Now that the Medina overpass is gone, crews can start building concrete supports for the remainder of the new Evergreen Point Road lidded overpass, with completion expected in the next 18 months.

At the same time, again in a completely unrelated situation, divers were fixing two damaged floating bridge cable connections, issues discovered during routine inspections. Crews discovered damaged hardware connections on the west end of the floating bridge where 58 anchors tie to the bed of Lake Washington. Working in water 30 feet deep, divers repaired the connections.

• On my way east of Portland, I traveled Interstate 84 and took another look at the Oregon Department of Transportation’s first-ever top-down bridge construction. The detour highway brings drivers just feet from the new bridge and the twin 250,000-pound gantry cranes that span 90 feet each.

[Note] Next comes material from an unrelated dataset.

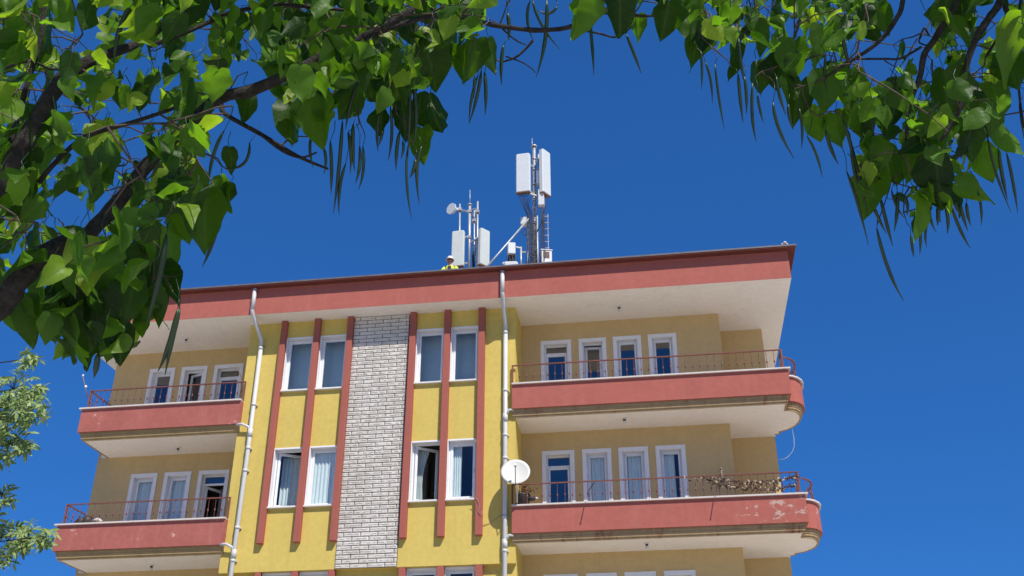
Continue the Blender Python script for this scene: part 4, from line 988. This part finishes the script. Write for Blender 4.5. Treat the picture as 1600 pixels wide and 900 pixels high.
# ---- right tree
top_r = dist(1950, -150, 6.2)
TR = Tree('catalpa_tree', Vector((top_r.x+.2, top_r.y, 0)), 'leafy catalpa tree on the right whose thin branches hang down from the top right corner', 'catalpa trees with long hanging pods')
ground_trunk(TR, Vector((top_r.x+.2, top_r.y, 0)), top_r, .18, .12)
TR.branch([(1950,-150,6.2,26),(1800,-190,6.1,20),(1680,-170,6.1,15),(1570,-110,6.2,11),(1494,-50,6.3,8),(1420,-110,6.4,6),(1300,-120,6.5,5),(1180,-60,6.5,4),(1110,-30,6.5,3)], 10, True, .1)
TR.branch([(1500,-60,5.85,7),(1494,0,5.85,6.5),(1480,28,5.85,6.2),(1461,61,5.85,6),(1444,86,5.85,6),(1437,122,5.85,5),(1420,170,5.85,4),(1415,230,5.85,2.5)], 8, True, .06)
TR.branch([(1580,-60,5.75,8),(1564,0,5.75,6.5),(1544,30,5.75,6.2),(1525,61,5.75,6),(1508,111,5.75,5.5),(1500,170,5.75,4),(1470,220,5.75,2.5)], 8, True, .06)
TR.branch([(1418,-110,5.95,6),(1411,0,5.95,4.6),(1400,30,5.95,4.4),(1383,55,5.95,4),(1361,75,5.95,3.6),(1330,95,5.95,3),(1290,120,5.95,2)], 7)
TR.branch([(1330,92,5.95,2),(1383,92,5.90,2),(1408,91,5.90,2),(1440,73,5.85,2.4)], 6)
TR.branch([(1590,-60,6.0,6),(1570,0,6.0,5),(1578,36,6.0,4),(1558,61,6.0,3),(1540,90,6.0,2)], 7)
TR.branch([(1437,60,6.3,2),(1444,44,6.3,2),(1452,56,6.3,1.6)], 5); TR.branch([(1440,55,6.3,1.6),(1436,66,6.3,1.6),(1450,72,6.3,1.4)], 5)
TR.branch([(1200,-50,6.5,3),(1150,0,6.5,2.6),(1110,30,6.5,2.2),(1085,28,6.5,1.6)], 6); TR.branch([(1300,-110,6.5,3.5),(1260,0,6.5,3),(1240,60,6.5,2.4),(1215,100,6.5,1.8)], 6)
TR.branch([(1600,-40,5.9,4),(1590,60,5.9,3),(1592,140,5.9,2.2),(1600,200,5.9,1.8)], 6)
TR.branch([(1420,225,6.3,2),(1398,262,6.3,1.4),(1388,300,6.3,1.0),(1370,352,6.3,.9)], 5); TR.branch([(1400,250,6.3,1.3),(1374,272,6.3,1.0),(1374,290,6.3,.9),(1388,292,6.3,.8)], 5)
HERO_R = [(1145,98,62,-8,6.2),(1187,122,60,8,6.2),(1217,115,62,-6,6.2),(1245,158,80,-16,6.1),(1275,195,66,-10,6.1),(1308,204,62,6,6.1),(1345,190,66,6,6.1),(1290,143,74,0,6.0),(1355,302,82,-22,6.0),(1362,250,84,-6,5.9),(1393,264,62,0,6.2),(1433,338,88,-2,5.8),(1467,285,92,10,5.8),(1523,302,78,62,6.0),(1515,226,66,-4,5.9),(1578,222,74,40,6.0),(1538,256,66,20,6.1),(1085,84,64,-12,6.2),(1076,48,60,8,6.3),(1100,62,58,-6,6.2),(1180,60,70,4,6.2),(1240,95,70,-4,6.1),(1440,215,86,6,5.9),(1400,165,84,-6,5.9),(1480,150,90,8,5.8),(1550,170,84,-8,5.9),(1420,255,70,-8,6.0),(1495,318,44,16,6.1),(1327,140,70,0,6.1),(1475,30,70,-8,6.1),(1520,18,70,6,6.1),(1378,30,60,10,6.2),(1580,110,76,10,5.8)]
hero(TR, HERO_R)
TR.fill(POLY_R[0], 100, 5.0, 5.7, .12, .17)
TR.fill(POLY_R[0], 400, 6.0, 7.6, .125, .20)
TR.fill(POLY_R[0], 100, 7.4, 9.0, .12, .19)
TR.fill([(1335,190),(1545,200),(1530,300),(1490,325),(1440,362),(1385,318),(1340,325)], 60, 5.8, 6.5, .11, .17, .8)
PODS_R = [((1348,215),(1352,250),(1366,300)),((1402,300),(1404,330),(1397,362)),((1436,345),(1440,375),(1437,398)),((1476,318),(1484,345),(1480,366)),((1500,318),(1503,335),(1512,361)),((1528,300),(1536,330),(1533,352)),((1249,170),(1256,205),(1252,232)),((1163,120),(1168,150),(1166,178)),((1213,120),(1216,150),(1228,180)),((1560,235),(1566,280),(1574,312)),((1330,225),(1332,262),(1342,296)),((1095,80),(1098,110),(1096,140)),((1102,97),(1114,125),(1113,162)),((1117,100),(1122,155),(1132,202)),((1153,115),(1156,155),(1161,192)),((1176,130),(1172,187),(1182,222)),((1183,147),(1193,192)),((1208,160),(1210,200),(1241,248)),((1232,163),(1239,203)),((1261,213),(1279,240),(1285,278)),((1290,203),(1296,233),(1310,257)),((1317,187),(1335,240),(1345,293)),((1323,268),(1340,310),(1357,383)),((1325,210),(1342,270),(1356,338)),((1363,317),(1385,365)),((1375,307),(1385,350),(1395,385)),((1393,297),(1398,325),(1413,340)),((1370,357),(1384,425),(1412,470)),((1410,303),(1417,337)),((1423,367),(1428,402)),((1449,350),(1448,387)),((1453,317),(1463,363)),((1465,323),(1465,353)),((1468,327),(1470,347)),((1487,323),(1498,360),(1516,388)),((1493,313),(1503,337)),((1510,317),(1517,353)),((1542,210),(1552,270),(1580,332)),((1573,240),(1590,332)),((1593,160),(1600,217)),((1340,120),(1352,200)),((1290,85),(1292,150)),((1360,160),(1368,240)),((1530,150),(1545,215)),((1154,60),(1165,135)),((1312,40),(1330,120))]
for p in PODS_R: TR.pod(p, 6.0, 2.7)
TR.canopy(200, CAM+Vector((3.4, 1.6, 5.2)), (4.4,4.2,2.2), .15, .24)
TR.done()

# ------------------------------------------------------------------ ash-leaved maple at the left edge, in full sun
def maple():
    m, n, b = newmat('variegated_leaflet'); out = n.nodes['Material Output']
    a = nod(n, 'ShaderNodeAttribute'); a.attribute_name = 'tint'
    c = ramp(n, a.outputs['Fac'], 0, (.095,.19,.03), 1, (.38,.47,.17)); n.links.new(c, b.inputs['Base Color']); b.inputs['Roughness'].default_value = .55
    tr = nod(n, 'ShaderNodeBsdfTranslucent'); n.links.new(c, tr.inputs[0]); mx = nod(n, 'ShaderNodeMixShader'); mx.inputs[0].default_value = .3
    n.links.new(b.outputs[0], mx.inputs[1]); n.links.new(tr.outputs[0], mx.inputs[2]); n.links.new(mx.outputs[0], out.inputs[0])
    D = 13.0; f0 = dist(-210, 1000, D)
    root = thing('maple_tree', Vector((f0.x, f0.y, 0)), 'maple tree with small pale green white-edged leaves at the left edge beside the balconies', 'tree')
    wood = MB(); lv = Leaves(); top = dist(-190, 560, D)
    wood.tube([Vector((f0.x,f0.y,0)), f0.lerp(top,.0)+Vector((.05,0,0)), f0.lerp(top,.6), top], [.17,.13,.09,.05], 12)
    CL = [(22,608,36),(45,645,30),(10,655,35),(15,695,28),(35,690,22),(46,560,14),(55,612,18),(2,772,16),(15,838,30),(45,835,24),(72,838,14),(8,868,14),(-40,640,70),(-60,820,60),(-90,720,90),(-130,560,90),(-220,500,110),(-240,700,120),(-170,880,100)]
    for ci, (u, v, r) in enumerate(CL):
        d = D+random.uniform(-.8,.8); c = dist(u, v, d); st = f0.lerp(top, min(.95, max(.15, (1000-v-60)/440)))
        wood.tube([st, st.lerp(c,.5)+Vector((0,random.uniform(-.1,.1),.12)), c], [.022,.012,.005], 6)
        for k in range(int(8+r*r*.024 if u > -50 else r*.5)):
            a = random.uniform(0,2*PI); rr = r*math.sqrt(random.random()); p = dist(u+rr*math.cos(a), v+rr*math.sin(a)*.85, d+random.uniform(-.35,.35))
            if random.random() < .4: wood.tube([c, (c+p)/2+Vector((0,0,.03)), p], [.005,.004,.002], 4, cap=False)
            dr = Vector((random.gauss(.25,.6), random.gauss(-.3,.5), random.gauss(-.45,.4))).normalized(); N = Vector((random.gauss(0,.5),random.gauss(-.6,.5),random.gauss(.8,.4))); X = dr.cross(N).normalized()
            for s_, t_, ang in ((0,.10,0),(1,.055,55),(-1,.055,55),(1,.01,75),(-1,.01,75)):
                T = (dr*math.cos(math.radians(ang))+X*s_*math.sin(math.radians(ang))+Vector((0,0,random.uniform(-.25,.05)))).normalized()
                lv.leaf(p+dr*t_, T, N+Vector((random.gauss(0,.3),random.gauss(0,.3),0)), random.uniform(.085,.13), .36, random.random(), random.uniform(0,.5), random.uniform(0,.3), .02)
    wood.build('trunk', m_bark, root); lv.build('crown', m, root)
maple()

As crews replace a section of I-84, the top-down method eliminates the need for a majority of in-water work at a river confluence point (the Sandy River empties into the Columbia River there) while placing a total of 49 steel girders for both the westbound and eastbound spans. The project doesn’t impede traffic, has a relatively small working footprint and certainly provides a different look to bridge construction in the Pacific Northwest.

• Finished with the quick venture east of Portland, I took the Morrison Bridge (it can be fun to choose a different bridge each time) over the Willamette River, connecting downtown Portland with east Portland. With the bridge now open again, the project to replace the dangerous-when-wet steel grating (read: it rains a lot in Portland and steel gets awfully slippery) will likely finish this month.

In what has become a trend for Portland’s bridges, the steel grating deck will give way to a fiber-reinforced polymer deck, providing a lighter, grippier surface for vehicle traffic on the bascule bridge.

• To cap off the ENR-inspired viewing, my trip back north into Washington gave me the opportunity to yet again contemplate the Columbia River Crossing project, the proposed new bridge spanning the Columbia River connecting Portland and Vancouver, Wash. As bridge styles, heights and funding have certainly defined the public discussion for the last few years, construction there remains years away.

At least for years to come I’ll have plenty to view on my trips to Portland.